Small company investors: the missing ingredient

The fact that just one business, Trapoil, has floated on AIM to date this year says it all about the dire state of investment appetite for small companies.

It’s all very well for our politicians to pay lip service to the importance of helping this sector, but now is the time for action.

There are faint stirrings. In the usual leaks ahead of next week’s Budget, it is being reported that Osborne and co are looking to extend the scope of the Enterprise Investment Scheme.

This is all very well, and one must applaud the lobbying power of the EIS Association, but it does not go to the heart of the problem.

Instead, how does the government encourage a much wider range of investors – other than the select few who are trying to get away from paying vast income tax bills – into taking small company investment seriously without the Exchequer correspondingly losing large amounts of revenue? Elementary, my dear Osborne.

The beauty of Capital Gains Tax is that you only pay it if the business has been successful.
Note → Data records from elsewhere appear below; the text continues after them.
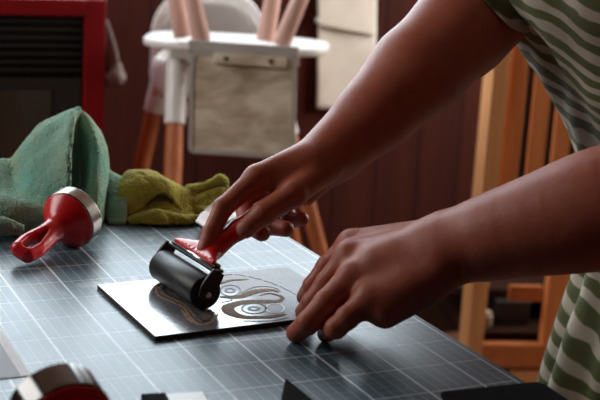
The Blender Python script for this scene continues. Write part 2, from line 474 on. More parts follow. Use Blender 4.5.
# lino plate
PZ = TZ + .0045
pc = [TP(97, 289)[:2], TP(155, 341.5)[:2]]
a = np.array(pc[0]); b = np.array(pc[1]); e = (b - a) / np.linalg.norm(b - a); nrm = np.array([-e[1], e[0]])
L1, L2 = .15, .202
corners = [a, b, a + e * L1 + nrm * L2, a + nrm * L2]
plate = ob('lino_plate', poly_slab(B(), corners, TZ + .0002, PZ), M['lino_edge'], bevel=.0006)
plate.data.materials.append(M['lino'])
for f in plate.data.polygons:
    if f.normal.z > .9: f.material_index = 1
tag(plate, 'grey inked lino printing plate with carved brown swirls lying on the mat', 'lino plate')
def ribbon(name, pix, w, mat, z, closed=False, n=60, parent=plate, taper=False):
    P = spline([TP(u, v, PZ) for u, v in pix], n); ws = w if isinstance(w, (list, tuple)) else [w] * len(pix)
    wi = np.interp(np.linspace(0, 1, n), np.linspace(0, 1, len(ws)), ws)
    bm = B(); L = []; Rr = []; Lb = []; Rb = []
    for i in range(n):
        d = P[min(i + 1, n - 1)] - P[max(i - 1, 0)]; d[2] = 0; d /= np.linalg.norm(d) + 1e-9; s = np.array([-d[1], d[0], 0]) * wi[i] / 2
        p = P[i].copy(); p[2] = z
        L.append(bm.verts.new(p + s)); Rr.append(bm.verts.new(p - s)); p2 = p.copy(); p2[2] = PZ - .0006
        Lb.append(bm.verts.new(p2 + s)); Rb.append(bm.verts.new(p2 - s))
    for i in range(n - 1):
        bm.faces.new((L[i], L[i + 1], Rr[i + 1], Rr[i])); bm.faces.new((L[i], Lb[i], Lb[i + 1], L[i + 1])); bm.faces.new((Rr[i], Rr[i + 1], Rb[i + 1], Rb[i]))
    bm.faces.new((L[0], Rr[0], Rb[0], Lb[0])); bm.faces.new((L[-1], Lb[-1], Rb[-1], Rr[-1]))
    return ob(name, bm, mat, parent)
def c7(pts): return [(200 + x / 5, 260 + y / 5) for x, y in pts]
Z1 = PZ + .0003
sw = []
sw.append(ribbon('carved_swirl', c7([(95, 120), (150, 103), (200, 99), (242, 98)]), [.003, .004, .004, .001], M['lino_cut'], Z1))
sw.append(ribbon('carved_swirl', c7([(100, 183), (150, 188), (205, 183), (260, 163), (320, 152), (370, 152), (390, 163)]), [.004, .006, .008, .010, .009, .005, .002], M['lino_cut'], Z1))
sw.append(ribbon('carved_swirl', c7([(412, 195), (385, 207), (320, 208), (250, 208), (185, 218), (140, 237), (155, 265), (215, 285), (290, 287), (365, 283), (425, 270)]),
          [.003, .007, .010, .009, .010, .012, .012, .009, .007, .007, .003], M['lino_cut'], Z1))
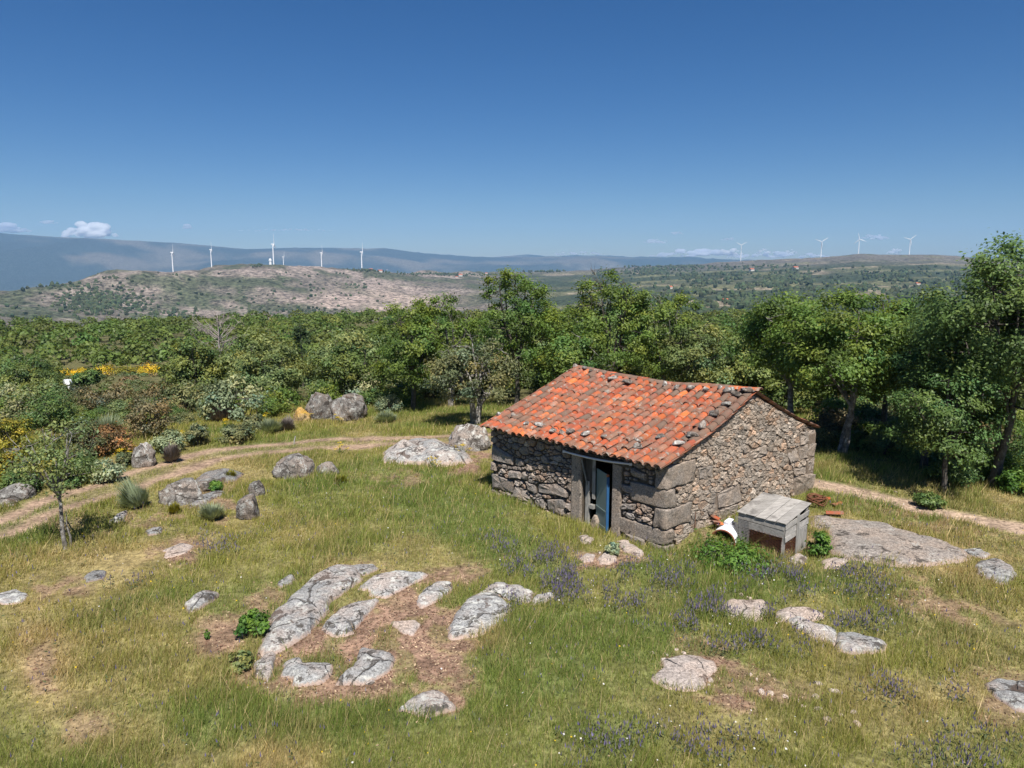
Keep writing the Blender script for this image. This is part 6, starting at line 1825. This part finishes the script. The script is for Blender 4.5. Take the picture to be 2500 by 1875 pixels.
def build_flowers():
    rng = np.random.default_rng(29)
    def scatter(n, dens, seed):
        th = rng.uniform(-0.66, 0.66, n); r = 9 + 17 * rng.uniform(0, 1, n)
        x, y = r * np.sin(th), r * np.cos(th); z = terrain(x, y)
        u, v, soil, green, dry, track, n1, n2, n3_ = cover(x, y, z)
        p = dens(u, v, x, y) * (1 - soil) * (1 - track)
        k = rng.uniform(0, 1, n) < p
        x, y, z = x[k], y[k], z[k]
        k = ~rock_mask(x, y)
        x, y, z = x[k], y[k], z[k]
        M2 = np.linalg.inv(np.stack([E1, E2], 1)); ab = M2 @ np.stack([x - HA[0], y - HA[1]])
        k = ~((ab[0] > -0.1) & (ab[1] > -0.1))
        return np.stack([x[k], y[k], z[k]], -1)
    def lav(u, v, x, y): return np.clip(blobs(u + (fbm(x, y, 3, 7) - .5) * 160, v + (fbm(x + 9, y, 3, 8) - .5) * 60, LAVENDER, 0.6), 0, 1) * sstep(0.42, 0.6, fbm(x / .45, y / .45, 2, 15)) + 0.012
    P = scatter(190000, lav, 1)
    n = len(P); print('lavender', n)
    h = rng.uniform(0.14, 0.32, n)
    C = P + np.stack([rng.normal(0, .02, n), rng.normal(0, .02, n), h], -1)
    # a flower spike: slim upright pair of crossed leaves
    a = rng.uniform(0, math.pi, n)
    S = np.stack([np.cos(a), np.sin(a), 0 * a], -1) * rng.uniform(0.008, 0.014, n)[:, None]
    up = np.stack([rng.normal(0, .01, n), rng.normal(0, .01, n), rng.uniform(0.04, 0.075, n)], -1)
    V = np.stack([C - S, C - up * .4, C + S, C + up], 1).reshape(-1, 3)
    c = np.tile(np.array([0.15, 0.125, 0.235]), (n, 1)) * np.clip(rng.normal(1, .3, n), .4, 1.8)[:, None]
    grey = rng.uniform(0, 1, n) < .35
    c[grey] = np.array([0.25, 0.22, 0.25])
    b = NB('wildflower'); b.leafy(b.attr('Col'), 0.3, (1, 1, 1.1))
    o = mobj('lavender_flowers', np_mesh('lavender_flowers', V, np.arange(4 * n).reshape(n, 4), b.m, False, np.repeat(c, 4, 0)))
    tag(o, 'purple flower spikes drifting through the meadow grass', 'flowers', kind='stuff')
    # silvery-green leaves under the lavender
    m = n
    C2 = P + np.stack([rng.normal(0, .05, m), rng.normal(0, .05, m), rng.uniform(.03, .16, m)], -1)
    nr = rng.normal(size=(m, 3)); nr /= np.linalg.norm(nr, axis=1)[:, None]
    V, q = leaves_np(C2, rng.uniform(.025, .05, m), nr, rng, .35)
    t = np.repeat(np.clip(rng.normal(1, .25, m), .5, 1.6), 4)[:, None]
    o = mobj('lavender_leaves', np_mesh('lavender_leaves', V, q, b.m, False, np.array([0.10, 0.125, 0.055]) * t))
    tag(o, 'grey-green leaves of the purple flowers', 'leaves', kind='stuff')
    def wht(u, v, x, y): return np.clip(blobs(u, v, [(2000, 1420, 300, 60, 0, 1), (1600, 1450, 300, 60, 0, .5), (1950, 1470, 400, 80, 0, .6), (1720, 1830, 300, 60, 0, .5), (2020, 1385, 120, 30, 0, 1), (1540, 1400, 120, 30, 0, .7)]), 0, 1) * .02 + .0015
    for nm, col_, dens, cnt, lab in (('white_flowers', (0.72, 0.70, 0.66), wht, 90000, 'tiny white flowers dotted in the grass'), ('yellow_flowers', (0.65, 0.45, 0.02), lambda u, v, x, y: np.full_like(u, .003) + .01 * (u > 1900) * (v < 1500), 60000, 'tiny yellow flowers dotted in the grass')):
        P = scatter(cnt, dens, 3); n = len(P)
        C = P + np.stack([0 * P[:, 0], 0 * P[:, 0], rng.uniform(.14, .3, n)], -1)
        nr = rng.normal(0, .35, (n, 3)) + [0, -.3, 1]; nr /= np.linalg.norm(nr, axis=1)[:, None]
        V, q = leaves_np(C, rng.uniform(.010, .022, n), nr, rng, .9)
        o = mobj(nm, np_mesh(nm, V, q, b.m, False, np.tile(col_, (len(V), 1)))); tag(o, lab, 'flowers', kind='stuff')
build_flowers()
def build_litter(N=130000):
    rng = np.random.default_rng(31)
    th = rng.uniform(-0.66, 0.66, N); r = 9 + 20 * rng.uniform(0, 1, N)
    x, y = r * np.sin(th), r * np.cos(th); z = terrain(x, y)
    u, v, soil, green, dry, track, n1, n2, n3_ = cover(x, y, z)
    k = rng.uniform(0, 1, N) < np.clip(soil * .8 + .015, 0, 1)
    x, y, z = x[k], y[k], z[k]
    k = ~rock_mask(x, y); x, y, z = x[k], y[k], z[k]
    n = len(x); print('litter', n)
    nr = rng.normal(0, .4, (n, 3)) + [0, 0, 1]; nr /= np.linalg.norm(nr, axis=1)[:, None]
    V, q = leaves_np(np.stack([x, y, z + .012], -1), rng.uniform(.012, .04, n), nr, rng, .4)
    c = np.where(rng.uniform(0, 1, (n, 1)) < .55, np.array([[0.13, 0.07, 0.045]]), np.array([[0.38, 0.28, 0.18]])) * np.clip(rng.normal(1, .25, (n, 1)), .5, 1.6)
    b = NB('dry_litter'); b.col(b.attr('Col'))
    o = mobj('leaf_litter', np_mesh('leaf_litter', V, q, b.m, False, np.repeat(c, 4, 0))); tag(o, 'dry leaf litter and straw on the bare soil', 'litter', kind='stuff')
build_litter()
# ------------------------------------------------------------------ far things
M_TURB = plain('turbine_white', (0.80, 0.81, 0.82), 0.4, 0.04, 0.2)
def turbine(u, vb, vh, yaw, rot, lab, blade_px, dist=None):
    if u > 1500: blade_px *= 0.85
    r = dist or float(np.interp(px_theta(u), TH_C, CRD))
    th = px_theta(u)
    x, y = r * math.sin(th), r * math.cos(th)
    z = ground_z(x, y)
    zb, zh = z_at(u, vb, y), z_at(u, vh, y)
    s = y / F_PX
    e = empty('wind_turbine', (x, y, 0)); e.empty_display_size = 10
    bl = blade_px * s
    g = Geo(); g.tube(np.array([[0, 0, min(z, zb) - 4], [0, 0, (zb + zh) / 2], [0, 0, zh]]), [bl * .062, bl * .05, bl * .036], 14)
    mobj('tower', g.mesh('tower', M_TURB, True), e)
    ax = np.array([math.cos(yaw), math.sin(yaw), 0]); sd_ = np.array([-ax[1], ax[0], 0])
    bm = bmesh.new(); k = bl * .05
    frame_box(bm, np.array([0, 0, zh - k * .2]) - ax * k * 3.0 - sd_ * k * .8, ax * k * 4.6, sd_ * k * 1.6, np.array([0, 0, k * 1.7]), k * .35)
    bm_obj('nacelle', bm, M_TURB, e)
    hub = np.array([0, 0, zh + k * .6]) + ax * k * 2.3
    bm = bmesh.new(); bmesh.ops.create_uvsphere(bm, u_segments=10, v_segments=8, radius=k * .85, matrix=Matrix.Translation(Vector(tuple(hub))))
    rotor = bm_obj('rotor', bm, M_TURB, e, True)
    for i in range(3):
        a = rot + i * 2 * math.pi / 3
        d = sd_ * math.sin(a) + np.array([0, 0, 1]) * math.cos(a)
        c = np.cross(ax, d)
        prof = [(0.0, .030, .030), (0.08, .032, .028), (0.22, .052, .016), (0.6, .032, .010), (1.0, .008, .004)]
        V, Q = [], []
        for t, ch_, tk in prof:
            tw = 0.5 * (1 - t)
            cc = c * math.cos(tw) + ax * math.sin(tw); aa = -c * math.sin(tw) + ax * math.cos(tw)
            for (p_, q_) in ((-.35, 0), (0, 1), (.65, 0), (0, -1)):
                V.append(hub + d * bl * t + cc * p_ * ch_ * bl * 1.9 + aa * q_ * tk * bl)
        for j in range(4):
            for m in range(4): Q.append((j * 4 + m, j * 4 + (m + 1) % 4, j * 4 + 4 + (m + 1) % 4, j * 4 + 4 + m))
        Q.append((16, 17, 18, 19))
        mobj('blade', np_mesh('blade', np.array(V), np.array(Q), M_TURB, True), rotor)
    tag(e, lab, 'wind turbine', 'wind turbines on the hills')
turbine(421, 666, 617, 0.15, 0.15, 'leftmost white wind turbine on the stony hill', 22)
turbine(516, 650, 610, 0.2, -0.1, 'wind turbine second from the left on the stony hill', 20)
turbine(668, 650, 597, 0.1, 0.0, 'tallest-looking wind turbine on top of the stony hill', 25)
turbine(692, 654, 628, 0.2, 0.5, 'smallest wind turbine, just right of the tallest-looking one', 16, 2500)
turbine(785, 660, 618, 0.15, 0.05, 'wind turbine between the smallest one and the right end of the stony hill', 20)
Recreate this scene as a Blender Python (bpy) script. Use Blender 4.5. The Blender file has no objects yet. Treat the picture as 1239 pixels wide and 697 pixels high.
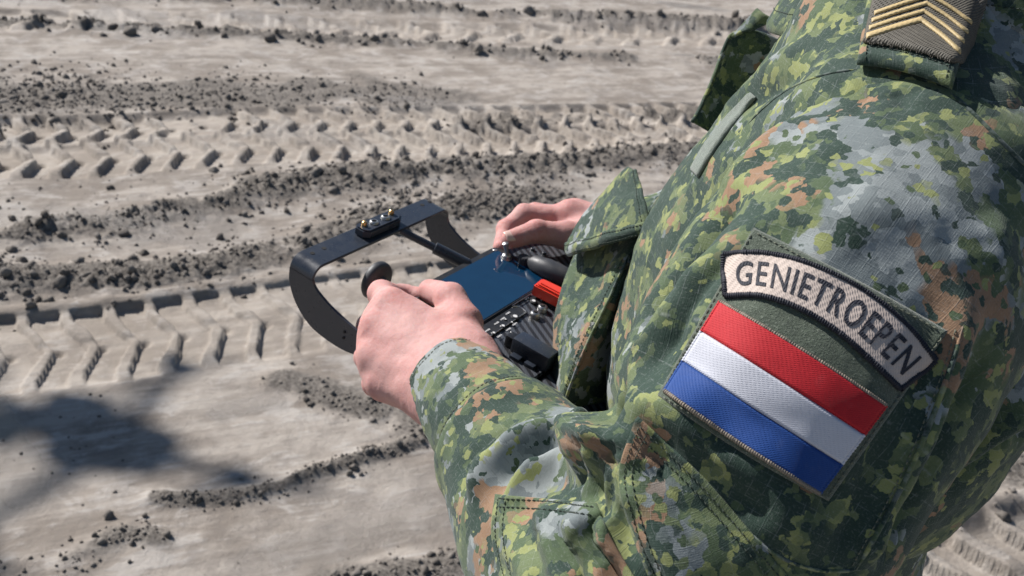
import bpy, bmesh, math, random
import numpy as np
from mathutils import Vector, Matrix
from mathutils.bvhtree import BVHTree

rng = np.random.default_rng(7)
random.seed(7)
scene = bpy.context.scene
COL = scene.collection

# ------------------------------------------------------------------ camera
FPX = 1240.0                       # focal length in pixels of the 1239 px wide photograph
PITCH, ROLL = math.radians(27.0), math.radians(6.0)
CAM = np.array([0.0, 0.0, 1.66])
_f = np.array([0, math.cos(PITCH), -math.sin(PITCH)])
_r0 = np.array([1.0, 0, 0])
_u0 = np.array([0, math.sin(PITCH), math.cos(PITCH)])
_R = math.cos(ROLL) * _r0 + math.sin(ROLL) * _u0
_U = -math.sin(ROLL) * _r0 + math.cos(ROLL) * _u0
cam_data = bpy.data.cameras.new('camera')
cam = bpy.data.objects.new('camera', cam_data)
COL.objects.link(cam)
cam.matrix_world = Matrix(((_R[0], _U[0], -_f[0], CAM[0]), (_R[1], _U[1], -_f[1], CAM[1]),
                           (_R[2], _U[2], -_f[2], CAM[2]), (0, 0, 0, 1)))
cam_data.sensor_width = 36.0
cam_data.lens = 36.0 * FPX / 1239.0
cam_data.clip_start = 0.02
cam_data.clip_end = 3000
cam_data.dof.use_dof = True
cam_data.dof.focus_distance = 0.60
cam_data.dof.aperture_fstop = 20.0
scene.camera = cam

# ------------------------------------------------------------------ sky, sun, exposure
SUN = np.array([-0.66, 0.43, 0.68]); SUN /= np.linalg.norm(SUN)      # direction towards the sun
world = bpy.data.worlds.new('World'); scene.world = world
world.use_nodes = True
wn = world.node_tree.nodes; wl = world.node_tree.links
sky = wn.new('ShaderNodeTexSky'); sky.sky_type = 'NISHITA'; sky.sun_disc = False
sky.sun_elevation = math.asin(SUN[2])
sky.sun_rotation = math.atan2(SUN[0], SUN[1])
sky.air_density = 1.0; sky.dust_density = 0.3; sky.ozone_density = 2.5
bg = wn['Background']; bg.inputs['Strength'].default_value = 0.050
wl.new(sky.outputs[0], bg.inputs['Color'])
sun_data = bpy.data.lights.new('sun', 'SUN'); sun_data.energy = 5.0; sun_data.angle = math.radians(0.53)
sun_data.color = (1.0, 0.955, 0.915)
sun = bpy.data.objects.new('sun', sun_data); COL.objects.link(sun)
sun.rotation_euler = Vector(SUN).to_track_quat('Z', 'Y').to_euler()
sun.location = (-6, 3, 8)
scene.view_settings.view_transform = 'Standard'
scene.view_settings.look = 'None'
scene.view_settings.gamma = 1.0
scene.view_settings.exposure = 0.62

# ------------------------------------------------------------------ geometry helpers
def ray(x, y): return _f + ((x - 619.5) / FPX) * _R - ((y - 348.5) / FPX) * _U
def P(x, y, d): return CAM + d * ray(x, y)                # photograph pixel + distance -> world
def G(x, y, z=0.0):
    v = ray(x, y); return CAM + v * ((z - CAM[2]) / v[2])  # photograph pixel -> ground

def nrm(v): v = np.asarray(v, float); return v / (np.linalg.norm(v) + 1e-12)

def empty(name, loc, rot=None):
    o = bpy.data.objects.new(name, None); COL.objects.link(o); o.empty_display_size = 0.1
    o.location = Vector(loc)
    if rot is not None: o.matrix_world = Matrix.Translation(Vector(loc)) @ rot.to_4x4()
    return o

def tag(o, label=None, cat=None, group=None, kind=None):
    if label: o['label'] = label
    if cat: o['category'] = cat
    if group: o['group'] = group
    if kind: o['kind'] = kind
    return o

def link(name, me, mat=None, parent=None, world_space=False, smooth=True):
    o = bpy.data.objects.new(name, me); COL.objects.link(o)
    if mat is not None: me.materials.append(mat)
    if smooth: me.shade_smooth()
    if parent is not None:
        o.parent = parent
        if world_space:
            o.matrix_parent_inverse = root_matrix(parent).inverted()
    return o

def root_matrix(o):
    m = o.matrix_basis.copy()
    if o.parent is not None:
        m = root_matrix(o.parent) @ o.matrix_parent_inverse @ m
    return m

def pymesh(name, V, Fc, smooth=True):
    V = np.asarray(V, np.float32)
    me = bpy.data.meshes.new(name)
    Fa = np.asarray(Fc) if not isinstance(Fc, list) else None
    if Fa is not None and Fa.ndim == 2:
        n = Fa.shape[1]
        me.vertices.add(len(V)); me.vertices.foreach_set('co', V.ravel())
        me.loops.add(Fa.size); me.loops.foreach_set('vertex_index', Fa.astype(np.int32).ravel())
        me.polygons.add(len(Fa)); me.polygons.foreach_set('loop_start', np.arange(0, Fa.size, n, dtype=np.int32))
        me.polygons.foreach_set('loop_total', np.full(len(Fa), n, np.int32))
        me.update(calc_edges=True)
    else:
        me.from_pydata([tuple(map(float, v)) for v in V], [], [tuple(map(int, q)) for q in Fc])
        me.update()
    return me

def attr_f(me, name, vals):
    a = me.attributes.new(name, 'FLOAT', 'POINT'); a.data.foreach_set('value', np.asarray(vals, np.float32).ravel())
def attr_v(me, name, vals):
    a = me.attributes.new(name, 'FLOAT_VECTOR', 'POINT'); a.data.foreach_set('vector', np.asarray(vals, np.float32).ravel())

def verts_of(me):
    a = np.empty(len(me.vertices) * 3, np.float32); me.vertices.foreach_get('co', a); return a.reshape(-1, 3).astype(float)
def normals_of(me):
    a = np.empty(len(me.vertices) * 3, np.float32); me.vertex_normals.foreach_get('vector', a); return a.reshape(-1, 3).astype(float)
def quads_of(me):
    a = np.empty(len(me.loops), np.int32); me.loops.foreach_get('vertex_index', a); return a
def set_verts(me, V):
    me.vertices.foreach_set('co', np.asarray(V, np.float32).ravel()); me.update()

def bvh_of(me):
    V = verts_of(me); return BVHTree.FromPolygons([tuple(v) for v in V], [tuple(p.vertices) for p in me.polygons])

def sstep(a, b, x):
    t = np.clip((x - a) / (b - a), 0, 1); return t * t * (3 - 2 * t)

def _hash(ix, iy, iz, seed):
    h = (ix.astype(np.int64) * 374761393 + iy.astype(np.int64) * 668265263 + iz.astype(np.int64) * 2147483647 + seed * 1274126177) & 0xffffffff
    h = ((h ^ (h >> 13)) * 1274126177) & 0xffffffff
    h = ((h ^ (h >> 16)) * 2246822519) & 0xffffffff
    return ((h ^ (h >> 15)) & 0xffffff) / float(0xffffff)
def vnoise(p, seed=0):
    """value noise in -1..1; p (n,2) or (n,3)"""
    p = np.asarray(p, float)
    if p.shape[1] == 2:
        i = np.floor(p); f = p - i; f = f * f * f * (f * (f * 6 - 15) + 10); ix, iy = i[:, 0], i[:, 1]; z = np.zeros_like(ix)
        a = _hash(ix, iy, z, seed); b = _hash(ix + 1, iy, z, seed); c = _hash(ix, iy + 1, z, seed); d = _hash(ix + 1, iy + 1, z, seed)
        u, v = f[:, 0], f[:, 1]
        return 2 * ((a * (1 - u) + b * u) * (1 - v) + (c * (1 - u) + d * u) * v) - 1
    i = np.floor(p); f = p - i; f = f * f * f * (f * (f * 6 - 15) + 10); ix, iy, iz = i.T; u, v, w = f.T
    def pl(k):
        a = _hash(ix, iy, iz + k, seed); b = _hash(ix + 1, iy, iz + k, seed); c = _hash(ix, iy + 1, iz + k, seed); d = _hash(ix + 1, iy + 1, iz + k, seed)
        return (a * (1 - u) + b * u) * (1 - v) + (c * (1 - u) + d * u) * v
    return 2 * (pl(0) * (1 - w) + pl(1) * w) - 1
def fbm(p, oct=4, seed=0, gain=0.5):
    p = np.asarray(p, float); s = 0; a = 1; t = 0
    for k in range(oct): s = s + a * vnoise(p * (2.03 ** k) + 17.3 * k, seed + k); t += a; a *= gain
    return s / t

def spline(pts, n):
    """Catmull-Rom through the points, n samples evenly spaced in chord length"""
    pts = np.asarray(pts, float)
    if len(pts) == 2: return pts[0] + (pts[1] - pts[0]) * np.linspace(0, 1, n)[:, None]
    q = np.vstack([2 * pts[0] - pts[1], pts, 2 * pts[-1] - pts[-2]])
    out = []
    for i in range(len(pts) - 1):
        t = np.linspace(0, 1, 24, endpoint=False)[:, None]
        a, b, c, d = q[i:i + 4]
        out.append(0.5 * (2 * b + (c - a) * t + (2 * a - 5 * b + 4 * c - d) * t ** 2 + (3 * b - a - 3 * c + d) * t ** 3))
    out = np.vstack(out + [pts[-1:]])
    L = np.r_[0, np.cumsum(np.linalg.norm(np.diff(out, axis=0), axis=1))]
    s = np.linspace(0, L[-1], n)
    return np.stack([np.interp(s, L, out[:, k]) for k in range(out.shape[1])], 1)

def grid_faces(ni, nj, closed=False):
    i, j = np.meshgrid(np.arange(ni - (0 if closed else 1)), np.arange(nj - 1), indexing='ij')
    i2 = (i + 1) % ni
    return np.stack([i * nj + j, i2 * nj + j, i2 * nj + j + 1, i * nj + j + 1], -1).reshape(-1, 4)

def tube(pts, rad, seg=8, cap=True):
    """swept round tube, returns V, F(list)"""
    pts = np.asarray(pts, float); n = len(pts)
    rad = np.broadcast_to(np.asarray(rad, float), (n,))
    T = np.gradient(pts, axis=0); T /= np.linalg.norm(T, axis=1)[:, None] + 1e-12
    ref = np.array([0, 0, 1.0]) if abs(T[0, 2]) < 0.9 else np.array([1.0, 0, 0])
    N = nrm(np.cross(T[0], ref)); V = []
    for k in range(n):
        N = nrm(N - T[k] * (N @ T[k])); Bn = np.cross(T[k], N)
        a = np.arange(seg) * 2 * math.pi / seg
        V.append(pts[k] + rad[k] * (np.cos(a)[:, None] * N + np.sin(a)[:, None] * Bn))
    V = np.vstack(V); Fc = []
    for k in range(n - 1):
        for a in range(seg):
            b = (a + 1) % seg
            Fc.append((k * seg + a, k * seg + b, (k + 1) * seg + b, (k + 1) * seg + a))
    if cap:
        Fc.append(tuple(range(seg))[::-1]); Fc.append(tuple((n - 1) * seg + a for a in range(seg)))
    return V, Fc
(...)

A small company doing well will naturally generate more tax revenue, be it in the form of Corporate, PAYE, or CGT from its investors. In each case, the Exchequer has not had to lay out one single penny (nb this is not so with EIS) to generate more cash for its coffers.

So how can this economical CGT device be used to breathe life into the small company body corporate? Easy.

Set a very low rate of CGT (ie ten per cent) as a reward to all those who are prepared to take the risk of investing in companies with a value of less than £25m. This would cover most companies that are thinking of coming to AIM or PLUS as well as many thousands who prefer to stay in the private arena.

At the moment, an investor pays the same amount of CGT whether he or she makes a gain in Shell or Trapoil. I wonder which you would choose? Then again, if you received a financial recognition from HMRC for your investment in the smaller company, you would think again wouldn’t you?

Beneficial rates of CGT served the small company scene and the Exchequer well in the 1990s and will always do so.

Come on George. When you get to your feet next Wednesday, instead of blathering on about delivering a Budget for growth, give yourself more revenue, and reward the investor at the same time. That’ll get your mojo working.